Und die Damen und Herren Professoren wissen natürlich auch, denn sie sind ja kluge Leute, dass wir ungefähr die gesamte Fläche Mecklenburg-Vorpommerns bräuchten, um allein unseren Bedarf an Eiern zu decken, sollten die Hennen alle aus Haltungen nach deren Vorstellungen mit Auslauf kommen. Mal davon abgesehen, dass vor Ort keiner mehr Ställe will und schon gar nicht mit Auslauf.

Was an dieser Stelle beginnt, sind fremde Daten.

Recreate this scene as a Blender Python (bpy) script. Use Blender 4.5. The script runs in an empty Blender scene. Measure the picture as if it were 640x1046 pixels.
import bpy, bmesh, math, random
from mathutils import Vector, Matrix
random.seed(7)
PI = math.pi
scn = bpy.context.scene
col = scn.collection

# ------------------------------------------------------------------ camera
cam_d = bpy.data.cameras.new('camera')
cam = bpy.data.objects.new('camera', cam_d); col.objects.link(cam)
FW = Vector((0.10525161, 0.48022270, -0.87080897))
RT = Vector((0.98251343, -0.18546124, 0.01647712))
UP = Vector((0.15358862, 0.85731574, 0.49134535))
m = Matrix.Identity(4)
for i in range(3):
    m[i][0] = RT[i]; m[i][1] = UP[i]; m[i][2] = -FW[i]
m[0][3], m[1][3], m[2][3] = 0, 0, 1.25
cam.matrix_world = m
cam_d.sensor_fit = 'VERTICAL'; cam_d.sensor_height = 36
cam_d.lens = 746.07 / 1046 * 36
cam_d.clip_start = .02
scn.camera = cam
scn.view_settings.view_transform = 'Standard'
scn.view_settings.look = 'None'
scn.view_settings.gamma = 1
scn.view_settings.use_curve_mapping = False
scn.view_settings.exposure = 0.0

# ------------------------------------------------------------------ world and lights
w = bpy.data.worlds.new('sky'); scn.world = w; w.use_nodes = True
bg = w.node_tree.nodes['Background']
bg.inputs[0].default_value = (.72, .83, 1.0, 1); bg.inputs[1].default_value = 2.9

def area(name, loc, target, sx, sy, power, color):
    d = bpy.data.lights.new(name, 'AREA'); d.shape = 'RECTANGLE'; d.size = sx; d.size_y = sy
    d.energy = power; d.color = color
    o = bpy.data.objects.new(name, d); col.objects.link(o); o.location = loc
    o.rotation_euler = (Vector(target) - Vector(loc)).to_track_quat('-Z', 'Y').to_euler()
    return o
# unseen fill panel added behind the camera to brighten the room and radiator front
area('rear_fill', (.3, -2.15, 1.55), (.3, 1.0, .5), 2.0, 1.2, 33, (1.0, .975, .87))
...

Finden es die Damen und Herren Professoren eigentlich gut, wenn ich in ihre Fachgebiete reinreden würde, so massiv wie sie es tun, obwohl ich mich da überhaupt nicht auskenne? Ein Schutzgesetz vor allem für die heimische Landwirtschaft samt Tierhaltung zu verlangen, die ja nun mal dazu gehört, das wäre doch mal wirklich klug von 1000 Professoren. Sonst kommen auch die Hähnchen in heimischen Kühltruhen bald aus Südamerika. Die drängen nämlich da massiv in unseren Markt.

Danke für Anregungen für einen nächsten Kommentar in unserer Zeitung, liebe Damen und Herren Professoren und liebe Albert-Schweitzer-Stiftung. Lassen Sie es sich weiterhin gut gehen mit bezahlbaren Lebensmitteln. Ist ja egal woher sie kommen.

Frohes Schaffen weiterhin,

Name entfernt

Unsere Antwort

29.06.2011

Liebe Frau Name entfernt,

in einem stimme ich Ihnen zu: Es ist tatsächlich ein Problem, dass Produkte aus besonders tierquälerischer Haltung in die EU und nach Deutschland importiert werden dürfen. Gerne unterstützen wir alle Bemühungen, diesbezüglich ein Importverbot zu erwirken und/oder den Handel und andere Abnehmer zu überzeugen, diese Produkte nicht zu listen, und wir betreiben dies auch selbst aktiv (siehe z. B. www.kaefigfrei.de).

Gleichzeitig muss klar sein, dass Tierschutzstandards nicht der globalen Wettbewerbssituation zum Opfer fallen dürfen. Wir führen hier ja auch keine Kinderarbeit ein, nur weil in anderen Ländern durch Kinderarbeit unfaire Wettbewerbsvorteile entstehen. Ebenso verhält es sich auf allen anderen Gebieten: Die Orientierung an den jeweils weltweit niedrigsten Erzeugerpreisen würde zu einem »race to the bottom« führen: Die global niedrigsten ethischen Standards würden sich durchsetzen; sozialer Fortschritt wäre verunmöglicht.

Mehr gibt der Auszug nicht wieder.